> TASK DIRECTIONS
Pictures excluded, return the lines below from the first through the line holding "pi = math.pi".

> STORED DATA
------------
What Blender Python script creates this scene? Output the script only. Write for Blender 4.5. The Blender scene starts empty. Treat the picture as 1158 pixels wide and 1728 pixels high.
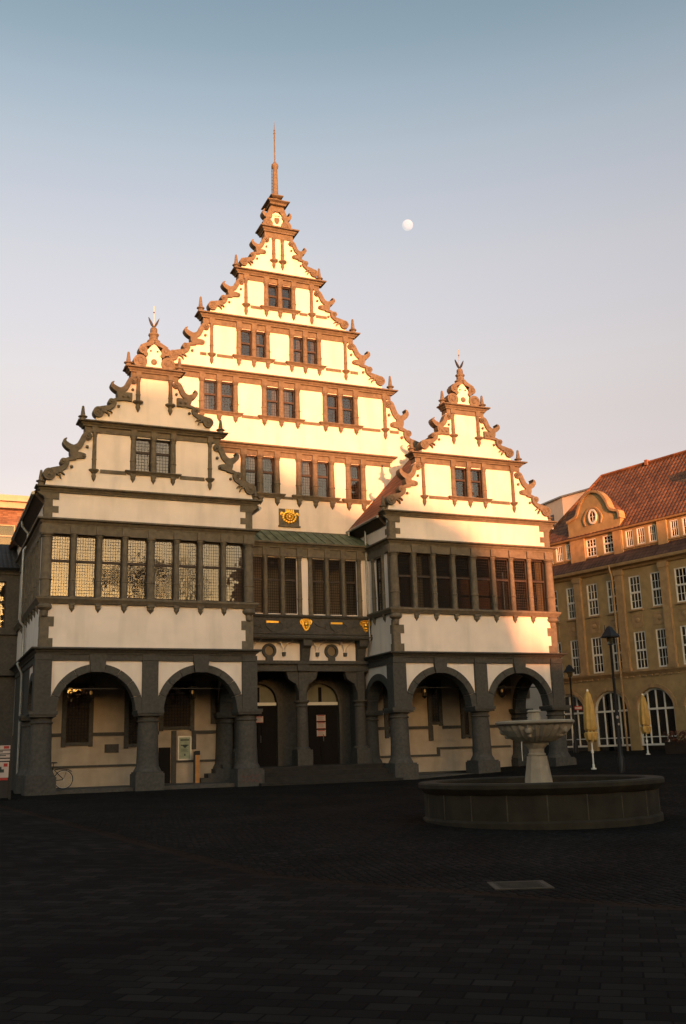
import bpy, math, random
from mathutils import Vector, Matrix
random.seed(7)
RNG=random.Random(21)
R = math.radians
scene = bpy.context.scene
COL = scene.collection
pi = math.pi

# ------------------------------------------------------------------ materials
def nd(nt, t, **k):
    n = nt.nodes.new(t)
    for a, b in k.items(): setattr(n, a, b)
    return n
def mat(name, col, rough=.8, var=.12, scale=3., bump=.0, bscale=40., metal=0., spec=.3, stain=0., stretch=(1,1,1), emit=None):
    m = bpy.data.materials.new(name); m.use_nodes = True
    nt = m.node_tree; b = nt.nodes['Principled BSDF']
    b.inputs['Roughness'].default_value = rough; b.inputs['Metallic'].default_value = metal
    b.inputs['Specular IOR Level'].default_value = spec
    tc = nd(nt, 'ShaderNodeTexCoord'); mp = nd(nt, 'ShaderNodeMapping'); mp.inputs['Scale'].default_value = stretch
    nt.links.new(tc.outputs['Object'], mp.inputs[0])
    no = nd(nt, 'ShaderNodeTexNoise'); no.inputs['Scale'].default_value = scale; no.inputs['Detail'].default_value = 6
    nt.links.new(mp.outputs[0], no.inputs['Vector'])
    mx = nd(nt, 'ShaderNodeMix', data_type='RGBA')
    lo = [max(0, c*(1-var)) for c in col]; hi = [min(1, c*(1+var)) for c in col]
    mx.inputs[6].default_value = (*lo, 1); mx.inputs[7].default_value = (*hi, 1)
    rp = nd(nt, 'ShaderNodeMapRange'); rp.inputs[1].default_value = .3; rp.inputs[2].default_value = .7
    nt.links.new(no.outputs[0], rp.inputs[0]); nt.links.new(rp.outputs[0], mx.inputs[0])
    out = mx.outputs[2]
    if stain:
        n2 = nd(nt, 'ShaderNodeTexNoise'); n2.inputs['Scale'].default_value = .9; n2.inputs['Detail'].default_value = 8
        m2 = nd(nt, 'ShaderNodeMapping'); m2.inputs['Scale'].default_value = (2.2, 2.2, .35)
        nt.links.new(tc.outputs['Object'], m2.inputs[0]); nt.links.new(m2.outputs[0], n2.inputs['Vector'])
        r2 = nd(nt, 'ShaderNodeMapRange'); r2.inputs[1].default_value = .48; r2.inputs[2].default_value = .75; r2.inputs[4].default_value = stain
        nt.links.new(n2.outputs[0], r2.inputs[0])
        m3 = nd(nt, 'ShaderNodeMix', data_type='RGBA'); m3.inputs[7].default_value = (*[c*.45 for c in col], 1)
        nt.links.new(r2.outputs[0], m3.inputs[0]); nt.links.new(out, m3.inputs[6]); out = m3.outputs[2]
    nt.links.new(out, b.inputs['Base Color'])
    if bump:
        nb = nd(nt, 'ShaderNodeTexNoise'); nb.inputs['Scale'].default_value = bscale; nb.inputs['Detail'].default_value = 4
        nt.links.new(mp.outputs[0], nb.inputs['Vector'])
        bp = nd(nt, 'ShaderNodeBump'); bp.inputs['Strength'].default_value = bump; bp.inputs['Distance'].default_value = .02
        nt.links.new(nb.outputs[0], bp.inputs['Height']); nt.links.new(bp.outputs[0], b.inputs['Normal'])
    if emit:
        b.inputs['Emission Color'].default_value = (*emit[0], 1); b.inputs['Emission Strength'].default_value = emit[1]
    return m
def mathn(nt, op, a, b=None):
    n = nd(nt, 'ShaderNodeMath', operation=op)
    for i, v in enumerate((a, b)):
        if v is None: continue
        if isinstance(v, (int, float)): n.inputs[i].default_value = v
        else: nt.links.new(v, n.inputs[i])
    return n.outputs[0]
def glass_mat(name, px, pz, line, ior=1.75, tint=(.5,.48,.42), lead=(.03,.026,.022), tilt=.007, refl=1.):
    """clear window glass that mirrors the sky and lets the dark room show; px,pz = size of the leaded panes (0: one sheet)"""
    m = bpy.data.materials.new(name); m.use_nodes = True
    nt = m.node_tree; b = nt.nodes['Principled BSDF']; L = nt.links; out = nt.nodes['Material Output']
    b.inputs['Roughness'].default_value = .7; b.inputs['Base Color'].default_value = (*lead, 1); b.inputs['Specular IOR Level'].default_value = .1
    tr = nd(nt, 'ShaderNodeBsdfTransparent'); tr.inputs[0].default_value = (*tint, 1)
    gl = nd(nt, 'ShaderNodeBsdfGlossy'); gl.inputs['Roughness'].default_value = .02; gl.inputs['Color'].default_value = (refl, refl, refl, 1)
    fr = nd(nt, 'ShaderNodeFresnel'); fr.inputs['IOR'].default_value = ior
    mx = nd(nt, 'ShaderNodeMixShader'); L.new(fr.outputs[0], mx.inputs[0]); L.new(tr.outputs[0], mx.inputs[1]); L.new(gl.outputs[0], mx.inputs[2])
    ge = nd(nt, 'ShaderNodeNewGeometry')
    tc = nd(nt, 'ShaderNodeTexCoord')
    wv = nd(nt, 'ShaderNodeTexNoise'); wv.inputs['Scale'].default_value = 5.; L.new(tc.outputs['Object'], wv.inputs['Vector'])
    wb = nd(nt, 'ShaderNodeVectorMath', operation='SUBTRACT'); wb.inputs[1].default_value = (.5,.5,.5); L.new(wv.outputs['Color'], wb.inputs[0])
    ws = nd(nt, 'ShaderNodeVectorMath', operation='SCALE'); ws.inputs['Scale'].default_value = .02; L.new(wb.outputs[0], ws.inputs[0])
    ad = nd(nt, 'ShaderNodeVectorMath', operation='ADD'); L.new(ge.outputs['Normal'], ad.inputs[0]); L.new(ws.outputs[0], ad.inputs[1])
    nrm = ad.outputs[0]; res = mx.outputs[0]
    if px:
        sp = nd(nt, 'ShaderNodeSeparateXYZ'); L.new(tc.outputs['UV'], sp.inputs[0])
        fx = mathn(nt, 'DIVIDE', sp.outputs[0], px); fz = mathn(nt, 'DIVIDE', sp.outputs[1], pz)
        lx = mathn(nt, 'LESS_THAN', mathn(nt, 'FRACT', fx), line/px); lz = mathn(nt, 'LESS_THAN', mathn(nt, 'FRACT', fz), line/pz)
        ln = mathn(nt, 'MAXIMUM', lx, lz)
        cb = nd(nt, 'ShaderNodeCombineXYZ'); L.new(mathn(nt, 'FLOOR', fx), cb.inputs[0]); L.new(mathn(nt, 'FLOOR', fz), cb.inputs[1])
        wn = nd(nt, 'ShaderNodeTexWhiteNoise', noise_dimensions='2D'); L.new(cb.outputs[0], wn.inputs['Vector'])
        sb = nd(nt, 'ShaderNodeVectorMath', operation='SUBTRACT'); sb.inputs[1].default_value = (.5,.5,.5); L.new(wn.outputs['Color'], sb.inputs[0])
        sc = nd(nt, 'ShaderNodeVectorMath', operation='SCALE'); sc.inputs['Scale'].default_value = tilt; L.new(sb.outputs[0], sc.inputs[0])
        a2 = nd(nt, 'ShaderNodeVectorMath', operation='ADD'); L.new(nrm, a2.inputs[0]); L.new(sc.outputs[0], a2.inputs[1]); nrm = a2.outputs[0]
        m2 = nd(nt, 'ShaderNodeMixShader'); L.new(ln, m2.inputs[0]); L.new(res, m2.inputs[1]); L.new(b.outputs[0], m2.inputs[2]); res = m2.outputs[0]
    L.new(nrm, gl.inputs['Normal']); L.new(nrm, fr.inputs['Normal'])
    L.new(res, out.inputs['Surface'])
    return m

M = {}
M['plaster'] = mat('plaster', (.78,.675,.57), .9, .06, 1.4, .35, 50, stain=.28)
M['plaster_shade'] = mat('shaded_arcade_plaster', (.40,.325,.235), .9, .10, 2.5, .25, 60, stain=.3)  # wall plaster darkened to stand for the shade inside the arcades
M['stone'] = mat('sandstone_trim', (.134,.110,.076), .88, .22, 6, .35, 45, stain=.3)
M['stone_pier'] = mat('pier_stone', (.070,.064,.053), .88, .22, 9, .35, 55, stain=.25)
M['wood'] = mat('dark_wood', (.035,.022,.015), .55, .3, 8)
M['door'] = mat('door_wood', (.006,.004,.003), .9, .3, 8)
M['ceil'] = mat('ceiling_wood', (.05,.035,.025), .8, .2, 5)
M['gold'] = mat('gilding', (.80,.46,.07), .32, .15, 12, .2, 30, metal=1.)
M['lead'] = mat('grey_lead', (.10,.10,.10), .5, .15, 5, metal=.3)
M['zinc'] = mat('zinc_pipe', (.30,.30,.28), .45, .15, 5, metal=.5)
M['iron'] = mat('black_iron', (.012,.012,.012), .5, .2, 5)
M['leaded'] = glass_mat('leaded_glass', .094, .118, .015)
M['leaded_b'] = glass_mat('leaded_glass_small', .12, .13, .016)
M['glass'] = glass_mat('window_glass', 0, 0, 0, ior=1.5)
M['white'] = mat('white_paint', (.72,.68,.58), .5, .05, 4)
M['ochre'] = mat('ochre_sandstone', (.36,.245,.110), .9, .16, 2.2, .3, 30, stain=.25)
M['ochre_d'] = mat('ochre_sandstone_trim', (.37,.235,.112), .9, .18, 3, .3, 30, stain=.3)
M['white_house'] = mat('pale_render', (.62,.52,.40), .9, .05, 2, .1)
M['cloth'] = mat('parasol_cloth', (.52,.31,.085), .85, .12, 5, .2, 20)
M['paper'] = mat('paper', (.45,.36,.30), .7, .04, 5)
M['red'] = mat('red_print', (.35,.03,.02), .7, .1, 5)
M['red_dull'] = mat('faded_red_paint', (.14,.05,.04), .9, .2, 9)
M['green_p'] = mat('pale_green_print', (.28,.32,.22), .6, .15, 9)
M['ink'] = mat('ink', (.04,.05,.04), .7, .1, 5)
M['fount'] = mat('fountain_limestone', (.36,.295,.205), .85, .16, 5, .3, 40, stain=.45)
M['basin'] = mat('basin_sandstone', (.034,.026,.014), .9, .3, 3, .35, 30, stain=.55)
M['basin_joint'] = mat('basin_joint', (.075,.058,.036), .9, .3, 6)
M['water'] = mat('water', (.01,.012,.01), .06, .1, 3, .15, 6, spec=.6)
M['rust'] = mat('oak_board', (.46,.22,.07), .6, .2, 4)
M['leaf'] = mat('leaf', (.05,.05,.018), .7, .4, 2)
M['redleaf'] = mat('autumn_leaf', (.09,.03,.014), .7, .4, 2)
M['terra'] = mat('terracotta', (.25,.11,.05), .8, .1, 4)
M['bark'] = mat('bark', (.03,.025,.02), .9, .2, 5)
M['shade_house'] = mat('far_house', (.25,.2,.15), .9, .1, 1)
M['buff'] = mat('buff_fascia', (.42,.33,.24), .7, .1, 3)
M['pale_glass'] = mat('frosted_glass', (.17,.165,.115), .3, .1, 4)
M['step'] = mat('step_stone', (.024,.020,.015), .9, .3, 4, .3, 30)
M['moon'] = mat('moon_glow', (.10,.12,.16), 1., .25, .22, emit=((1.,.96,.95), .27))  # sunlit disc given as even emission over a dark base
M['curtain'] = mat('curtain', (.34,.29,.21), .9, .1, 6)
M['lampglow'] = mat('lamp_glow', (.5,.3,.1), .5, .1, 4, emit=((1,.5,.14), .05))
M['lampglow2'] = mat('lit_curtain', (.5,.3,.1), .5, .3, 2, emit=((1,.42,.10), .10))
_nt=M['moon'].node_tree; _mx=[n for n in _nt.nodes if n.type=='MIX'][0]; _mx.inputs[6].default_value=(.80,.80,.84,1); _mx.inputs[7].default_value=(1.,.96,.93,1); _nt.links.new(_mx.outputs[2],_nt.nodes['Principled BSDF'].inputs['Emission Color']); _bc=_nt.nodes['Principled BSDF'].inputs['Base Color']; _nt.links.remove(_bc.links[0]); _bc.default_value=(.10,.11,.14,1)
M['silver'] = mat('silver_frame', (.55,.54,.5), .4, .1, 4, metal=.6)

def roof_mat(name, col, pitch, wide=.24, var=.35):
    m = mat(name, col, .75, var, 1.5)
    nt = m.node_tree; b = nt.nodes['Principled BSDF']; L = nt.links
    tc = nd(nt, 'ShaderNodeTexCoord'); sp = nd(nt, 'ShaderNodeSeparateXYZ'); L.new(tc.outputs['UV'], sp.inputs[0])
    fz = mathn(nt, 'FRACT', mathn(nt, 'DIVIDE', sp.outputs[1], pitch))
    fx = mathn(nt, 'FRACT', mathn(nt, 'DIVIDE', sp.outputs[0], wide))
    s = mathn(nt, 'SINE', mathn(nt, 'MULTIPLY', fx, pi))
    h = mathn(nt, 'ADD', mathn(nt, 'MULTIPLY', mathn(nt, 'SUBTRACT', 1., fz), .9), mathn(nt, 'MULTIPLY', s, .6))
    bp = nd(nt, 'ShaderNodeBump'); bp.inputs['Strength'].default_value = 1.; bp.inputs['Distance'].default_value = .04
    L.new(h, bp.inputs['Height']); L.new(bp.outputs[0], b.inputs['Normal'])
    # each tile its own tone
    cb = nd(nt, 'ShaderNodeCombineXYZ')
    L.new(mathn(nt, 'FLOOR', mathn(nt, 'DIVIDE', sp.outputs[0], wide)), cb.inputs[0]); L.new(mathn(nt, 'FLOOR', mathn(nt, 'DIVIDE', sp.outputs[1], pitch)), cb.inputs[1])
    wn = nd(nt, 'ShaderNodeTexWhiteNoise', noise_dimensions='2D'); L.new(cb.outputs[0], wn.inputs['Vector'])
    src = b.inputs['Base Color'].links[0].from_socket
    hs = nd(nt, 'ShaderNodeHueSaturation'); L.new(src, hs.inputs['Color'])
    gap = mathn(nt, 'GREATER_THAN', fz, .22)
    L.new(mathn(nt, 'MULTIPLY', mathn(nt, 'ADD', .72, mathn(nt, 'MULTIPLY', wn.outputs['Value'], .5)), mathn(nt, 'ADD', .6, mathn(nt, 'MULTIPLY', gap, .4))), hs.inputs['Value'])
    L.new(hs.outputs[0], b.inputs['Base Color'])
    return m
M['tile'] = roof_mat('red_roof_tiles', (.17,.072,.032), .36, .26)
M['tile_s'] = roof_mat('brown_roof_tiles', (.17,.065,.036), .34, .26)
M['tile_d'] = roof_mat('dark_roof_tiles', (.085,.045,.03), .30, .24)
M['slate'] = roof_mat('dark_slate', (.03,.026,.022), .25, .2)
M['brick'] = roof_mat('red_brick', (.20,.115,.075), .12, .3)
M['copper'] = mat('green_copper', (.10,.125,.075), .6, .4, 2.2, .2, 12, stain=.6, stretch=(2,1,1))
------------
> WRITTEN RESPONSE
What Blender Python script creates this scene? Output the script only. Write for Blender 4.5. The Blender scene starts empty. Treat the picture as 1158 pixels wide and 1728 pixels high.
import bpy, math, random
from mathutils import Vector, Matrix
random.seed(7)
RNG=random.Random(21)
R = math.radians
scene = bpy.context.scene
COL = scene.collection
pi = math.pi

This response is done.